Pull out exactly the lines from the line containing "Write the Godot" to the line containing "const SUN := Vector3(0.5896, 0.8017, -0.098)", both lines included, with pictures removed from the copy.

----- Stored records -----

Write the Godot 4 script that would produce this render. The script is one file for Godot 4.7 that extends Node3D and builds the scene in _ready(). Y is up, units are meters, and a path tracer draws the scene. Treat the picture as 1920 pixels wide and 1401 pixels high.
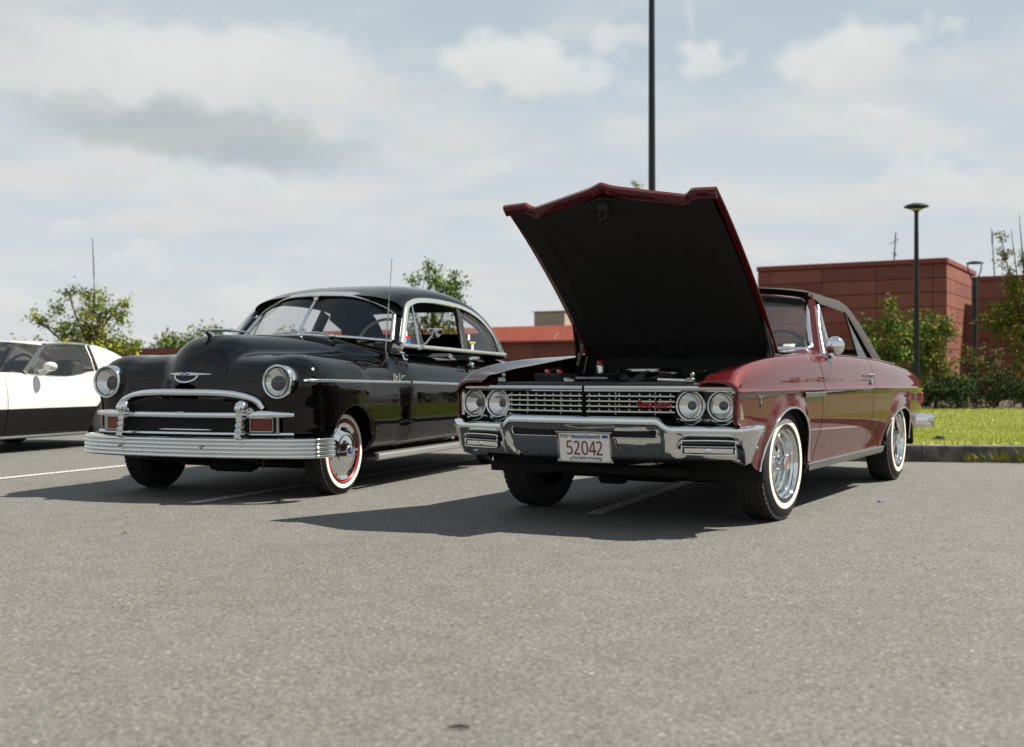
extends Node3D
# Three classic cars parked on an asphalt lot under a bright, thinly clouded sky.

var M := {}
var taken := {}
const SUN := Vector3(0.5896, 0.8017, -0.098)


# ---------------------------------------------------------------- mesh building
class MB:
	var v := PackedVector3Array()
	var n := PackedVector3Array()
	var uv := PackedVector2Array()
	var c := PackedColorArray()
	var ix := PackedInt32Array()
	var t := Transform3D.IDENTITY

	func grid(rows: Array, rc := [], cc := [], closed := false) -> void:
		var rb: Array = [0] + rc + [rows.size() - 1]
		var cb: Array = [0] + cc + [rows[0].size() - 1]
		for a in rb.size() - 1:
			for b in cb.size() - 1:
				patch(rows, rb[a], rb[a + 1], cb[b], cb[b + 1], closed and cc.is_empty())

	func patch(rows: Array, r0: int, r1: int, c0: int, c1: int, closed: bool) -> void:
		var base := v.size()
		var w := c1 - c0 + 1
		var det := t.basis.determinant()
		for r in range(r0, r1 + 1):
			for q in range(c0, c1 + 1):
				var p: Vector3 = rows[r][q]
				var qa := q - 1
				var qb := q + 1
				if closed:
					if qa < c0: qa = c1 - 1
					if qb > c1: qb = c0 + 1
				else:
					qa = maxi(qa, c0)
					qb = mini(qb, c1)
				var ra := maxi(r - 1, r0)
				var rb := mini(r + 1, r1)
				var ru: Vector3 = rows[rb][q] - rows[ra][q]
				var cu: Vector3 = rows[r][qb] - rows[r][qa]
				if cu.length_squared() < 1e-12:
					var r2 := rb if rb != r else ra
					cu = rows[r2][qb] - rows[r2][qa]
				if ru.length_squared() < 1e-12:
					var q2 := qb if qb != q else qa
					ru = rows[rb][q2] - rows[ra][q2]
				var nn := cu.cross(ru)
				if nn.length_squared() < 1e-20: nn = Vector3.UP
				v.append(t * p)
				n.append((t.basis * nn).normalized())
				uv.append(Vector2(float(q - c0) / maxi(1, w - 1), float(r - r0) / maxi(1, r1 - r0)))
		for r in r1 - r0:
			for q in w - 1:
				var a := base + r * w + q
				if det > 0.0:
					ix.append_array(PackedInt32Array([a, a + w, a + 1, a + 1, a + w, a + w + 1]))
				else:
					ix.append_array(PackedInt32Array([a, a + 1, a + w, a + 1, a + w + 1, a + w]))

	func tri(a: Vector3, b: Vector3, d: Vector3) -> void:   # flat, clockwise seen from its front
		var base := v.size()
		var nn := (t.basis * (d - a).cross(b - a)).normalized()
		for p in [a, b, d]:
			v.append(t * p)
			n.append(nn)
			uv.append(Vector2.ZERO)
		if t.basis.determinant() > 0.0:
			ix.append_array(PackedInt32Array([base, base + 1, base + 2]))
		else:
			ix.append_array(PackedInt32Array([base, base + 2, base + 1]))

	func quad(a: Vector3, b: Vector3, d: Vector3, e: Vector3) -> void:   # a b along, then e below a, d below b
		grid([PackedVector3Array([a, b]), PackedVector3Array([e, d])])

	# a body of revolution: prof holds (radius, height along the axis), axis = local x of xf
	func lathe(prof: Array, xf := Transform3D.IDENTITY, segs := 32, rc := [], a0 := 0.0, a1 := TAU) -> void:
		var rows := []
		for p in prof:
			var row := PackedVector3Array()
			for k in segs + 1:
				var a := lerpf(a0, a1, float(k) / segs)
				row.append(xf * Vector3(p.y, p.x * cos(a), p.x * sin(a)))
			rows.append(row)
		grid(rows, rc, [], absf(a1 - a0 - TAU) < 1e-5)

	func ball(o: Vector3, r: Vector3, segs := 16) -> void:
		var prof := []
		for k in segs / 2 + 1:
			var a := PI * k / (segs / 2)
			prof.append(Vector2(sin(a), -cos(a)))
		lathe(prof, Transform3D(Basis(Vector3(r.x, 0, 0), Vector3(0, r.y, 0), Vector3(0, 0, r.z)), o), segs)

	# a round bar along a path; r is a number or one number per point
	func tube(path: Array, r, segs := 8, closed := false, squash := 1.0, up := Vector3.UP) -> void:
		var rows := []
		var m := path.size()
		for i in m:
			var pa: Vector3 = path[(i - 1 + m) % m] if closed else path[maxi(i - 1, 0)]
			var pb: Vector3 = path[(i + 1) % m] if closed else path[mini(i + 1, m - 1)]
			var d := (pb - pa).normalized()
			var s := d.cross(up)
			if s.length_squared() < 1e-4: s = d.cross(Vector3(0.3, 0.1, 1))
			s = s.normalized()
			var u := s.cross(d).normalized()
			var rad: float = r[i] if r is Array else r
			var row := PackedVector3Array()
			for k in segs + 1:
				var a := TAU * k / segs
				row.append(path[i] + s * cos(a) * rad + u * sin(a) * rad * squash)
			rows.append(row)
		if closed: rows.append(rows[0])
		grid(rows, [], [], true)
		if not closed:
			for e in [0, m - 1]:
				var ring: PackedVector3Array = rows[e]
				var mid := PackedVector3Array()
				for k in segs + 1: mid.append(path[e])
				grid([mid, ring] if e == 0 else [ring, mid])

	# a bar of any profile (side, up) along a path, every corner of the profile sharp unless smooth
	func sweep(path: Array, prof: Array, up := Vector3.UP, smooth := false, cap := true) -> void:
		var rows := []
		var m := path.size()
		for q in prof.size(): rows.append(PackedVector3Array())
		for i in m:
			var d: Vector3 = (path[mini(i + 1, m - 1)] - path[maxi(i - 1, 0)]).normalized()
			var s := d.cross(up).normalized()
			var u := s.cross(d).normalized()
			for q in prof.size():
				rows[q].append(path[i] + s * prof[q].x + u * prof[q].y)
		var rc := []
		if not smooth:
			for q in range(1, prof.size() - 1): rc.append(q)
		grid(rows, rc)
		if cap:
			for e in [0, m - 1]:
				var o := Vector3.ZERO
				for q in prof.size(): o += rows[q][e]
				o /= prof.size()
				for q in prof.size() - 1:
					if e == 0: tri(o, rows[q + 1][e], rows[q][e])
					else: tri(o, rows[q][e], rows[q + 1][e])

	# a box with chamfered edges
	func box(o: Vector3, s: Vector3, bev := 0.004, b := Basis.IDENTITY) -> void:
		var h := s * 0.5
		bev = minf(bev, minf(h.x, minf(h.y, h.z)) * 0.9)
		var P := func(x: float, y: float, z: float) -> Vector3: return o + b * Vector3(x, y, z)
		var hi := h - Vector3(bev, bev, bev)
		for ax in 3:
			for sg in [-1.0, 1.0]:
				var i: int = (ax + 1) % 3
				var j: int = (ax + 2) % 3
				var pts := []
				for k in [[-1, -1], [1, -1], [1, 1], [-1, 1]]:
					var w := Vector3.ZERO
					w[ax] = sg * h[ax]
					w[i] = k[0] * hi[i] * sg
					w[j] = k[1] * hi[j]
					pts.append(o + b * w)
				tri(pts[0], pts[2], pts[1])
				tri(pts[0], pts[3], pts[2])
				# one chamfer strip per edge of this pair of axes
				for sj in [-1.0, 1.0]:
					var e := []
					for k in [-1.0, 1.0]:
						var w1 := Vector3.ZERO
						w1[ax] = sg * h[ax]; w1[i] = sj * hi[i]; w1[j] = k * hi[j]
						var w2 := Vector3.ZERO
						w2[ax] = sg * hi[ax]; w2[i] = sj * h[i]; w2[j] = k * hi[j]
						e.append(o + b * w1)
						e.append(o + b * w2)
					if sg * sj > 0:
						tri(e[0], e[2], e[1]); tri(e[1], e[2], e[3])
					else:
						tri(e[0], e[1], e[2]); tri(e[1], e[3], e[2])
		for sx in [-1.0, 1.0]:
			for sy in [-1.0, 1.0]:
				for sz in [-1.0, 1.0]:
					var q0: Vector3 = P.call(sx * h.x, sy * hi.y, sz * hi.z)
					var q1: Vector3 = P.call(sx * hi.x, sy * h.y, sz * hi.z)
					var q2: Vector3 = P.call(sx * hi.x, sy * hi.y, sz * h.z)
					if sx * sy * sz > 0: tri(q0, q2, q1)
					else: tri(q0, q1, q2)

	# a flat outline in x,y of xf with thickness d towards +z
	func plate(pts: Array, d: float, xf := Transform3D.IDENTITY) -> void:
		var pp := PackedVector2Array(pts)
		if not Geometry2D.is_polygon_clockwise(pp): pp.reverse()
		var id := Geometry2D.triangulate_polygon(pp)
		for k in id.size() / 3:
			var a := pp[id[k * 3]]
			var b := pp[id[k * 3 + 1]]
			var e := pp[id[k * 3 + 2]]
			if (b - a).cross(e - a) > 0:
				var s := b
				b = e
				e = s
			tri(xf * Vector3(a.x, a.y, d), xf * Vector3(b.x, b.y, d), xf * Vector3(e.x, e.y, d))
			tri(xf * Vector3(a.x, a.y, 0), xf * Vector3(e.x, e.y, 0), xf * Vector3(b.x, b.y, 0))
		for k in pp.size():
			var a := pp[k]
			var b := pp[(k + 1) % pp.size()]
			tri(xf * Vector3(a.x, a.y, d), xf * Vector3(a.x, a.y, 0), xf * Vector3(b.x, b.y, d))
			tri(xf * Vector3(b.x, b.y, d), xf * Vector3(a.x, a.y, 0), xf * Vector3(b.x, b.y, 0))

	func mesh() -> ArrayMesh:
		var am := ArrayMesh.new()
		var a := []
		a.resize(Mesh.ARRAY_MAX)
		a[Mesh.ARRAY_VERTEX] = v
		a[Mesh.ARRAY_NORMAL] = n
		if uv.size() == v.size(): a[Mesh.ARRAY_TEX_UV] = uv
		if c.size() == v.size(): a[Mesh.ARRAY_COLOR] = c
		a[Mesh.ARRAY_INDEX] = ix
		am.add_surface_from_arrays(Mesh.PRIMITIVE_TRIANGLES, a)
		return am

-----
----- Stored records -----

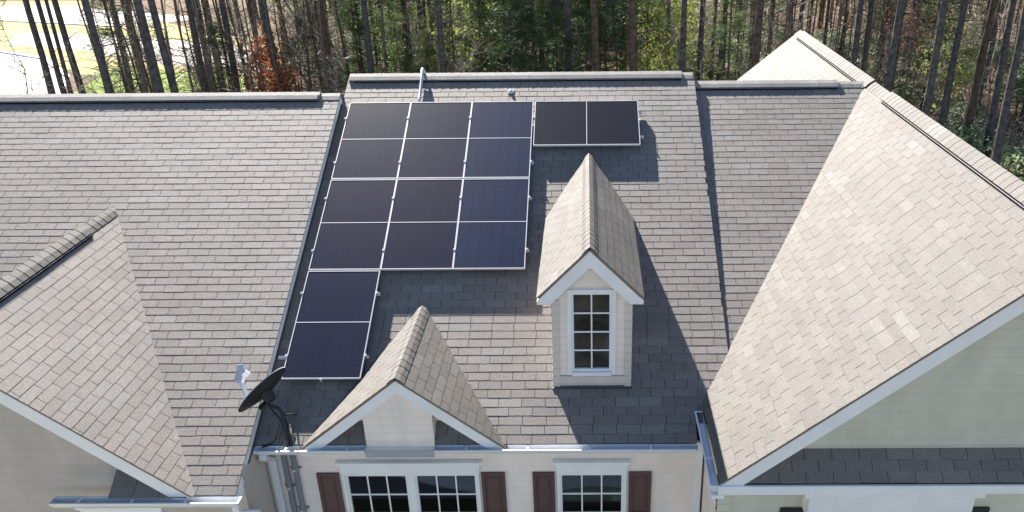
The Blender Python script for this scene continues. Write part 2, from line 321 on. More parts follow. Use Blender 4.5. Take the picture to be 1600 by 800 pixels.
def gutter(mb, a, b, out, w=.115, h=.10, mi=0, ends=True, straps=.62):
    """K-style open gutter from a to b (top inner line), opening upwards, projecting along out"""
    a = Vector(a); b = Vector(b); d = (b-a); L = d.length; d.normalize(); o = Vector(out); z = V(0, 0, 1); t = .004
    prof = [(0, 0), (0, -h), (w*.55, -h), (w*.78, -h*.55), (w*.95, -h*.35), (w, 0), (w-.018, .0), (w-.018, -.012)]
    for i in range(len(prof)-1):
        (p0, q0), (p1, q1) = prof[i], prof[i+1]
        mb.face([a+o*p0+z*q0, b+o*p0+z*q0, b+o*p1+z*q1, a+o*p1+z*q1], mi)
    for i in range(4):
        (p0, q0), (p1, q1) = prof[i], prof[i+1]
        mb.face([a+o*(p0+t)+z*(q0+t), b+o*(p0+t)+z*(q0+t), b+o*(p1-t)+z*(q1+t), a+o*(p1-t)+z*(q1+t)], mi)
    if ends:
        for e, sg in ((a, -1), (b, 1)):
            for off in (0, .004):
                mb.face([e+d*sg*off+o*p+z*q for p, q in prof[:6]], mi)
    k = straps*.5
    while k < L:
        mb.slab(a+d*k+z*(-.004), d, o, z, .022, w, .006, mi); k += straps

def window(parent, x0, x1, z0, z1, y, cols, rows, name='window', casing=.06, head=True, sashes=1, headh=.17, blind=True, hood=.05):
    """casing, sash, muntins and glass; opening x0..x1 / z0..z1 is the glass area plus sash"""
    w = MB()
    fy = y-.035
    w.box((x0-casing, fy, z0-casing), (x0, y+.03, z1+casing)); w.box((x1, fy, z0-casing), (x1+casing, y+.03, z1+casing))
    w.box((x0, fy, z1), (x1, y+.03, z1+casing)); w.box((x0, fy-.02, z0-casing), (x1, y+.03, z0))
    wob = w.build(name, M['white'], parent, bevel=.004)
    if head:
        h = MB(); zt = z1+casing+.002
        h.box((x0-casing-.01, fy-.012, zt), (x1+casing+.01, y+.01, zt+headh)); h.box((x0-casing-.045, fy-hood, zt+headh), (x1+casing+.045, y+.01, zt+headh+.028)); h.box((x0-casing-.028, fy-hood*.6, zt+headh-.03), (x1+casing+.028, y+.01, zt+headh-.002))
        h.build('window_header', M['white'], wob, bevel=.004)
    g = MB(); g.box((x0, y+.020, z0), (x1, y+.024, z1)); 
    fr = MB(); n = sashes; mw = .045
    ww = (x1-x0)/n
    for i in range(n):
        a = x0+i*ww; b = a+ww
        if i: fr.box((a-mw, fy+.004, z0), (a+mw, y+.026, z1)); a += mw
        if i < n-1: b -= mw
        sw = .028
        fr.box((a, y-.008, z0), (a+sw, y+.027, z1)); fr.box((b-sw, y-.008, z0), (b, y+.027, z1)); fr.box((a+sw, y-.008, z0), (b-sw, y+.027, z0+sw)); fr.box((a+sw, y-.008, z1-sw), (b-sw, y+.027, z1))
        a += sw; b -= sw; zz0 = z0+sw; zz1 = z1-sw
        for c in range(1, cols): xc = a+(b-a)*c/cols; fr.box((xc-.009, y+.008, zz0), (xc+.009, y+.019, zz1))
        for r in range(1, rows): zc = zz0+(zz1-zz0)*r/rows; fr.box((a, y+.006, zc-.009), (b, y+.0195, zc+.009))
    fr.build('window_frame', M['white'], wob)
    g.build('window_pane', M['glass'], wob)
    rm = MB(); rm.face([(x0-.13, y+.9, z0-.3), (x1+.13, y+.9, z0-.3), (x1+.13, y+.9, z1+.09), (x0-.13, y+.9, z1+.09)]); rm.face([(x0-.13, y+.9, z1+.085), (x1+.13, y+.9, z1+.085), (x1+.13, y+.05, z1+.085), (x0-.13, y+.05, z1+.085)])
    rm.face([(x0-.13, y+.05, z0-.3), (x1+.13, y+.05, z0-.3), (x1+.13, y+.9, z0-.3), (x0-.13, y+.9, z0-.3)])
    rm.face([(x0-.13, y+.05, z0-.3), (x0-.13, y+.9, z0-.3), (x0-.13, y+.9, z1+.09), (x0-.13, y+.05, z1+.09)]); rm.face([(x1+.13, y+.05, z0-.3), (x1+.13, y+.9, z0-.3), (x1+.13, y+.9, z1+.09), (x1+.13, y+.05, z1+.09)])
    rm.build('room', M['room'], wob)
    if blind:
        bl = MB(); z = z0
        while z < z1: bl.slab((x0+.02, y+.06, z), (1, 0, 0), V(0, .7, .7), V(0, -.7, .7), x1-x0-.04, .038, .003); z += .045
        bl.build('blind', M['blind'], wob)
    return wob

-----

- [Exercise response]:
Write the Godot 4 script that would produce this render. The script is one file for Godot 4.7 that extends Node3D and builds the scene in _ready(). Y is up, units are meters, and a path tracer draws the scene. Treat the picture as 1920 pixels wide and 1401 pixels high.
extends Node3D
# Three classic cars parked on an asphalt lot under a bright, thinly clouded sky.

var M := {}
var taken := {}
const SUN := Vector3(0.5896, 0.8017, -0.098)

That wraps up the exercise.